Khalid and 12 others, including several students, are in jail facing trial in a case registered under the Unlawful Activities Prevention Act.

“(My) thanks to the people of this country, not to any political party, who gave hope to Parliament — which was made defunct on both occasions (during the passage of the Citizenship Amendment Act and the farm laws),”

Jha said. “The government could not deal with Shaheen Bagh, only demonise (it). The solution found was Umar Khalid’s speech in Amravati (where he called for peaceful protests against the CAA during then US President Donald Trump’s visit in February 2020, which coincided with the start of the Delhi riots).”

Jha called Khalid “one of the brightest and most uncontaminated minds of this age” and asked people not to forget student activists like Meeran Haider — of the RJD student wing in Jamia Millia Islamia — and others who too are in Tihar prison awaiting trial.

In an apparent jibe at some Opposition leaders, he said: “You cannot defeat the politics of this regime by being a photocopy of this regime…. Both can’t happen — that I pay obeisance there and say the same things... but the words will be different. People want a clear-cut position. That clarity can only come if civil society puts pressure.... When Shaheen Bagh was at its peak, many political parties felt they had made a mistake by remaining invisible.”

Former Delhi Minorities Commission chairperson Zafarul Islam Khan echoed Jha’s views. He spoke about the less well-known undertrials and the police’s inaction against BJP and Sangh parivar leaders accused of fanning the Delhi riots.
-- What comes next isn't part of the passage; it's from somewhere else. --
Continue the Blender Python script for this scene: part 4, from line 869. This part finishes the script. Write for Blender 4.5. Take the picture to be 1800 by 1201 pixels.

“All black laws like the UAPA need to be repealed. We regret that the Congress, which repealed the Prevention of Terrorism Act, brought in (made more stringent) the UAPA, which is much worse,” Khan said.

Bhushan said: “It seems that the brief to the police was clear — to first target the activists who helped the (anti-CAA) protests, and then target Muslims so we can blame Muslims for the riots…. It is now necessary to demand accountability from the officers who did the (riot) investigations and punish them, and those who ordered them to do so.”

Siddharth Varadarajan, editor of The Wire, said: “The reason for criminalising the anti-CAA protesters is to cover up the real perpetrators of the Delhi riots. Umar can be arrested under the UAPA but Hindutva leaders who called for genocide against Muslims were booked under flimsy sections so that they could get easy bail.”

Syeda Hameed said: “His (Khalid’s) only fault was to uphold the Constitution and oppose the CAA, NPR, NRC (which represent the new citizenship matrix). He saluted the women of Shaheen Bagh in Amravati and called for upholding Gandhiji’s ideals. He saluted the women who came out on the streets when the students of Jamia were brutally repressed, and stayed outside for 101 days. The regime was scared of this courage. For them an educated Muslim is an eyesore.”

Jasbir Kaur Nat of the CPIML Liberation’s Punjab Kisan Union — a prominent women’s organiser of peasants at the Tikri Border — and senior journalist Bharat Bhushan too spoke at the event.

Nat said: “The protesting farmers too were branded as terrorists and Khalistanis. They wanted to derail our movement too. Shaheen Bagh, just like the farmer, too had raised its voice against an unjust law. It is (BJP leader) Kapil Mishra and the rioters who should have been sent to prison, not Umar.”

Bhushan said: “The BJP is threatened by a young crop of leadership that has emerged from the people’s movement. Devangana (Kalita, a student out on bail), Umar and the others are all part of the educated, articulate, non-institutionalised organic leadership vouching for secularism and constitutionalism, for religious pluralism, ecological justice, gender justice, justice for Dalits. (They) scare this government. That is why he (Umar) is in jail.”

Several people tweeted with the hashtag #Umar1YearInjustice, demanding the release of all political prisoners, reversal of the new citizenship regime, and prosecution of the Hindutva activists for the Delhi riots that claimed 53 lives.